Paul Loebach on Improving Society, Trying Not to Procrastinate, and the Importance of Patience in Design
Posted in: Core77 QuestionnaireLoebach and some “failed experiments” in his Brooklyn studio
This is the second installment of our Core77 Questionnaire. We’ll be posting a new interview every other Tuesday.
Name: Paul Loebach
Occupation: I’m a furniture and product designer.
Location: Brooklyn
Current projects: I’m just finishing up a watering can design I did for an American brand called Kontextür, and I’m working on some new lighting with the American company Roll & Hill. And there are always a couple confidential new projects in the works.
Mission: My philosophy as a designer is to improve the lives of society as a whole by bringing value and meaning to the objects that inhabit our material world.
The X3 Watering Can‘s handle and pour spout are a single metal tube, bent three times.
When did you decide that you wanted to be a designer?

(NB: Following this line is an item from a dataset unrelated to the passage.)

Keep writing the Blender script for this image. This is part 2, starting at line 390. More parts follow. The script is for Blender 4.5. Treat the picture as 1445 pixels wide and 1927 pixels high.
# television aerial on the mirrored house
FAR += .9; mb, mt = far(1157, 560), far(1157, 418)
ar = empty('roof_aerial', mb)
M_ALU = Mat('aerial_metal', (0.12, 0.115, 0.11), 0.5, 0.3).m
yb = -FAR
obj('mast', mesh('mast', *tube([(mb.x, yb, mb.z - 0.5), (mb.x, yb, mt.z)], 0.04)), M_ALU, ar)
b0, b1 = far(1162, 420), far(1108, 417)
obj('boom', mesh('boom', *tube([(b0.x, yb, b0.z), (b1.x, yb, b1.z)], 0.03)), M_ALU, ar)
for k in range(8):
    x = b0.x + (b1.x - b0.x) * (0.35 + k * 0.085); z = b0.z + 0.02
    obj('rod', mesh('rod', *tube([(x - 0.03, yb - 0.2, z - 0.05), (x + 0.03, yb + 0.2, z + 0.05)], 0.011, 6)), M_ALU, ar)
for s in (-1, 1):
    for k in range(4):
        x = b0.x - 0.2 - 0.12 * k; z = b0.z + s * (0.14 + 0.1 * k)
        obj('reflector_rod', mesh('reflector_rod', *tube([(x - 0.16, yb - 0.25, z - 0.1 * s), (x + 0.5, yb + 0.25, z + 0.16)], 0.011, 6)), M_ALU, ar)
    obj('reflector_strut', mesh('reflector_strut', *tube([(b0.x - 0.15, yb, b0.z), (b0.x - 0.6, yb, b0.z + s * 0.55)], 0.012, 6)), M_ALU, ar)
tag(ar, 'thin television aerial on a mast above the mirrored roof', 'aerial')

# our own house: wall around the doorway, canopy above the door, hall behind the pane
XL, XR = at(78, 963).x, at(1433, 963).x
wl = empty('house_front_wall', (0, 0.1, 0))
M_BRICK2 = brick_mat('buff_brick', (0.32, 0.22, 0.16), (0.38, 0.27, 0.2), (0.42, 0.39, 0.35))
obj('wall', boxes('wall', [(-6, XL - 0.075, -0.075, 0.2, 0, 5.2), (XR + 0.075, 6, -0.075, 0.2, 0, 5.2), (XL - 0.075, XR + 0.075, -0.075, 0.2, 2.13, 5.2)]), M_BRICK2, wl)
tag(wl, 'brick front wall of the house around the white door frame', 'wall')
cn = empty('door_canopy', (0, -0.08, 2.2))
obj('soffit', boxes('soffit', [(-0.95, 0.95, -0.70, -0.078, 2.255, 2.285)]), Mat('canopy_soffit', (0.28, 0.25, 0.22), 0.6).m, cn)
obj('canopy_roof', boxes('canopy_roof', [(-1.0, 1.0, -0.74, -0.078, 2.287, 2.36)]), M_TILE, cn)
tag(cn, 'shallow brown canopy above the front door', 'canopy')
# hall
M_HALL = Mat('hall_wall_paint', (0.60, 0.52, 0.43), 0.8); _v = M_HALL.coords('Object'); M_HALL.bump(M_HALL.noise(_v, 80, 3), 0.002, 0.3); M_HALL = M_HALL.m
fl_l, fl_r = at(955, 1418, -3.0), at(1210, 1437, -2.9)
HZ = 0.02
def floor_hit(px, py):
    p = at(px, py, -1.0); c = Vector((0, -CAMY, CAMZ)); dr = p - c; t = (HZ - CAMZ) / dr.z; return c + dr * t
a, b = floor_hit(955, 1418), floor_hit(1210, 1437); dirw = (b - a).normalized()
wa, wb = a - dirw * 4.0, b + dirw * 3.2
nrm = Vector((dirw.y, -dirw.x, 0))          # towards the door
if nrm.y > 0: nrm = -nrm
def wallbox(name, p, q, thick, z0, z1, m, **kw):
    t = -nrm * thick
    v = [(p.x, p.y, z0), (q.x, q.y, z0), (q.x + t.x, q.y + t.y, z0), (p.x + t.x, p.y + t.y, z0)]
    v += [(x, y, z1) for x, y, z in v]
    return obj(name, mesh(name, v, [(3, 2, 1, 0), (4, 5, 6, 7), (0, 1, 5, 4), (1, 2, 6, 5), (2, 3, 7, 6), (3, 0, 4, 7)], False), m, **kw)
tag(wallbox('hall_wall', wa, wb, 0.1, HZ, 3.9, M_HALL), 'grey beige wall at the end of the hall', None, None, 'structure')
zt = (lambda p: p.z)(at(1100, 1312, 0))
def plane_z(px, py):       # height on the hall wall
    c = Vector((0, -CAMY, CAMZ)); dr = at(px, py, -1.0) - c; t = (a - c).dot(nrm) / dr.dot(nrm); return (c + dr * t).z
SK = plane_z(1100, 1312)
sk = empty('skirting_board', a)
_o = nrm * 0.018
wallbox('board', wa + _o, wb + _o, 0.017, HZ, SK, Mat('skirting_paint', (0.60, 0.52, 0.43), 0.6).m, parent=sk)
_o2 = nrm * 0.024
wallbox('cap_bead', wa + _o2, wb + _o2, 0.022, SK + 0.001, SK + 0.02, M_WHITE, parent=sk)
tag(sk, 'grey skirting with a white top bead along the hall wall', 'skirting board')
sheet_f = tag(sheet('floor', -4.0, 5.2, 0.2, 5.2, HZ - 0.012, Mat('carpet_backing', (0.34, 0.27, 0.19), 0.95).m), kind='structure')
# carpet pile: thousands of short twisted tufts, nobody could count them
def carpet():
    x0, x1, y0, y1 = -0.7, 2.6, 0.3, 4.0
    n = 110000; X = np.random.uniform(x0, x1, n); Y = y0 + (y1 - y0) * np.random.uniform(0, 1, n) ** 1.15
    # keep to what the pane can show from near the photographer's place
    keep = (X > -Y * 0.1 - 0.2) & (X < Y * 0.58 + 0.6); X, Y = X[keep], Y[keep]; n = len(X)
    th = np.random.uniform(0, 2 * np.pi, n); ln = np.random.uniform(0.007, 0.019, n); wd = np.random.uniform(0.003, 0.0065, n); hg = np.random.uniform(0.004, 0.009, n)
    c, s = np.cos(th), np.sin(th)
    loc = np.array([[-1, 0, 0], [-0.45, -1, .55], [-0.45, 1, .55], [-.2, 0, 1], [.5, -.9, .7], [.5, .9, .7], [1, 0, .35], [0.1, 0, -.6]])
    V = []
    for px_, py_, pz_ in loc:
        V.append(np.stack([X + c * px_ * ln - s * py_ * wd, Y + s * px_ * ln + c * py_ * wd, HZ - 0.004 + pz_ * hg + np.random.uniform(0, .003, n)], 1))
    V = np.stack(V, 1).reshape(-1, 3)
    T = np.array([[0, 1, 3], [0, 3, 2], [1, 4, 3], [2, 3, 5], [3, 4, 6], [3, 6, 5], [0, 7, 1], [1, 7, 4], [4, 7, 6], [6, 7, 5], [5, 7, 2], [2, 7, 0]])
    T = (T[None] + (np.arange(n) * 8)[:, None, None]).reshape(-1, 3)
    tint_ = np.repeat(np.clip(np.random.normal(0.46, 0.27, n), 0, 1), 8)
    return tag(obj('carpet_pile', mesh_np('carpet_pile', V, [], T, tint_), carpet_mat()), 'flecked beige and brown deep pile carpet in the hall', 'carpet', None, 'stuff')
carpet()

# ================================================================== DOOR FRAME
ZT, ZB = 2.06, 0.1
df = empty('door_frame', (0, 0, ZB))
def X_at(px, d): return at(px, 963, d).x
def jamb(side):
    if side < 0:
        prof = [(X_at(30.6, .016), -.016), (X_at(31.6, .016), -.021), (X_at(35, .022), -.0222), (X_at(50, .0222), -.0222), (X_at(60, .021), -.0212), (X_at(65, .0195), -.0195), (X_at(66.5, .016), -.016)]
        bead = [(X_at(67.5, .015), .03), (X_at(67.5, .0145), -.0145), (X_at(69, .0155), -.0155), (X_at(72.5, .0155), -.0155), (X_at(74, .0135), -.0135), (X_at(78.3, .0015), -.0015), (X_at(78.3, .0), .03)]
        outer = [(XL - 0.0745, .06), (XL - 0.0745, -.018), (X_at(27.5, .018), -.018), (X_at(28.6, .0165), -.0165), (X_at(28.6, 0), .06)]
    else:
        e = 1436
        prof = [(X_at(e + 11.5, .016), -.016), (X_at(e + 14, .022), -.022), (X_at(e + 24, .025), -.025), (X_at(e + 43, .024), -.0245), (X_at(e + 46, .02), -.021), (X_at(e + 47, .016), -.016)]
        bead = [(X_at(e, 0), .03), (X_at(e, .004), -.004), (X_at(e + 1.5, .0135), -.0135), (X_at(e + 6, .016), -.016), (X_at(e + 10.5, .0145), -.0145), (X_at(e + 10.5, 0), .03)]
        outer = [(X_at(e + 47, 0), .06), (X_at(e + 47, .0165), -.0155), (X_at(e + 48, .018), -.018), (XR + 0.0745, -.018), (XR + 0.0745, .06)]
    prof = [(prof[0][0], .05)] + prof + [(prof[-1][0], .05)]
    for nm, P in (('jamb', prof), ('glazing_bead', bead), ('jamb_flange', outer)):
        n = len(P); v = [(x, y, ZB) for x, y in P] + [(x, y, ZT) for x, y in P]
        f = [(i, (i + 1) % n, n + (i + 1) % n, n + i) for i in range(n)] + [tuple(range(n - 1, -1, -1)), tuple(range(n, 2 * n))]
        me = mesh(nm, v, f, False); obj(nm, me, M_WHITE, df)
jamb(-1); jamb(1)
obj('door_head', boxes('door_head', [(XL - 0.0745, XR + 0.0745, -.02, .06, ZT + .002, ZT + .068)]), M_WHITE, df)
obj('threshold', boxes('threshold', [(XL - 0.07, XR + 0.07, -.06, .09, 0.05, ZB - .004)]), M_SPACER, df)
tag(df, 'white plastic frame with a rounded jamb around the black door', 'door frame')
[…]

When I was really young. I remember playing with my toys and thinking about ways that they could be improved and wanting to redesign them. Eventually that evolved into my awareness of the field of industrial design.
Education: I went to Rhode Island School of Design, studying industrial design. Graduated in 2002.
First design job: Right after I graduated, I moved to New York City to do an apprenticeship for a furniture designer named John Davies. Basically I did full-scale drawings of wood furniture under his guidance. I did that for a year, at which point I branched off and started my own design business.
Who is your design hero? I don’t know if I have any one particular hero. Anytime I open up a design book or magazine, I just have respect for all those people that have made their mark in that way, because I know how much effort, thoughtfulness, patience, and stamina it takes to get there. So the people that are out there doing it and making it happen in general are my design heroes.